My journey into the sport of kings has been different than most. I do not boast a royal pedigree, and in fact, before my interest in horse racing, my family thought the Kentucky Derby was the only race of the year! I'm the son of a minor league baseball player and a homemaker, which doesn't exactly scream grade I winner.


My passion for the sport started about 8 years ago.I was watching as Funny Cide was making his triple crown run. The “Gutsy Gelding” had my eyes glued to the television with each of his triple crown races. After watching Funny Cide on TV. I decided to make a trip down to our local track, Indiana Downs.This would be an experience that would change my life.

I looked over the program, while having no idea what I was doing,I decided to put my 5 dollars on a horse named Apollonea. As the gates broke and the announcer began his race call, I heard the words Apollonea to the lead. My excitement grew as I watched my horse lead all the way around the track, eventually drawing to win by an easy five lengths.
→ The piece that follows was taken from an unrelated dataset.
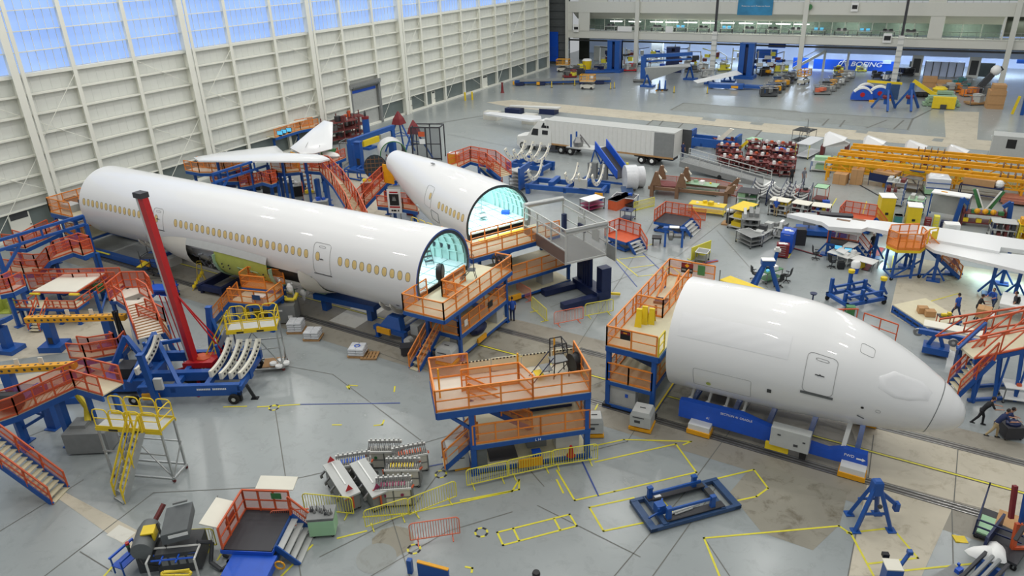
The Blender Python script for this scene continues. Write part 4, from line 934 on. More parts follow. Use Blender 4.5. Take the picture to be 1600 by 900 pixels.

Apollonea paid 58.00 to win, I was hooked from that point on.

For the past 8 years my life has been horse racing.  I've tried to educate myself on every aspect of the sport and learn about it's past. The incredible run of the Super Filly Rachel Alexandra would also change my life. It was my intense passion and love for Rachel that would bring me to meet some of the greatest  people in the world. I owe a lot to Rachel and this sport for introducing me to such wonderful people.


I want this blog to show that Indiana Racing stacks up with any track, anywhere! It will also show what great value can be found in Indiana for the bettors, and not to mention, the incredible purses for the owners and trainers.